A client recently reached out to us about a Dropbox link that was sent to them, for instance; since the email is really sent from Dropbox, it can be delivered even if the attachment is malware. These attachments can be named something generic but intriguing, as if it’s an important tax document. For this reason, the best practice is to simply not click anything that you aren’t explicitly expecting, even from a trusted source.

How we communicate with one another matters…

…but the tricky thing is that the media and social media landscape shapes the way people communicate with one another too. To build a defense against scams, we need to think less about what people want (including ourselves) and more about the risks—and rewards—inherent in digital communications.

Could there really be a high reward when clicking on something that doesn’t give you all the information about what you’re clicking?

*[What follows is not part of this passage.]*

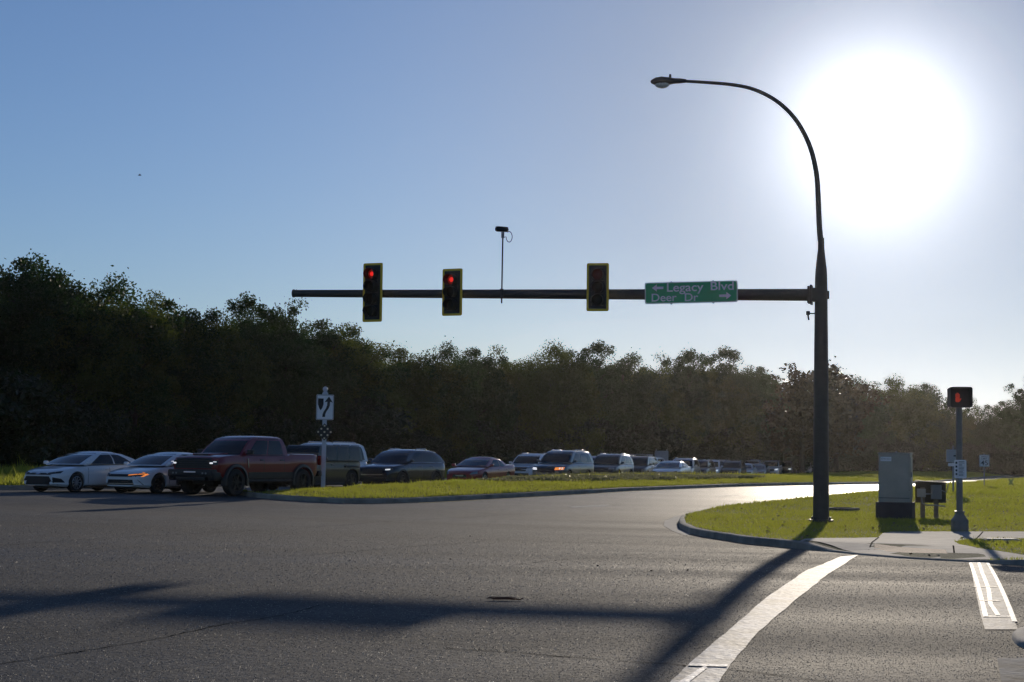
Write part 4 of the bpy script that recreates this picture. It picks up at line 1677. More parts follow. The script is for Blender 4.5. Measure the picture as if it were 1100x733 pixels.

The text message version of these scams can help us establish what to look for when we’re communicating digitally. Often, scammers will start out simply by texting you a “hey…” or make it look like you already know the person you’re texting with. At best, it’s a lost long friend or old flame trying to reconnect, but at worst, it can be the start of bigger scam. A few that I’ve seen personally are about whether “this is your number or not,” but without someone introducing themselves first.

It might be helpful to remember that this technique isn’t new, but the way it gets to us (and the amount of scammers trying to use our curiosity against us) is. Clicking on a link or responding to a text message are things that we should understand as signs of trust that have already been established for a contact or a platform, and that trust needs to be earned. And of course, if it’s something important, people will always find a way to reach out to you with more complete information to let you know that you can trust them.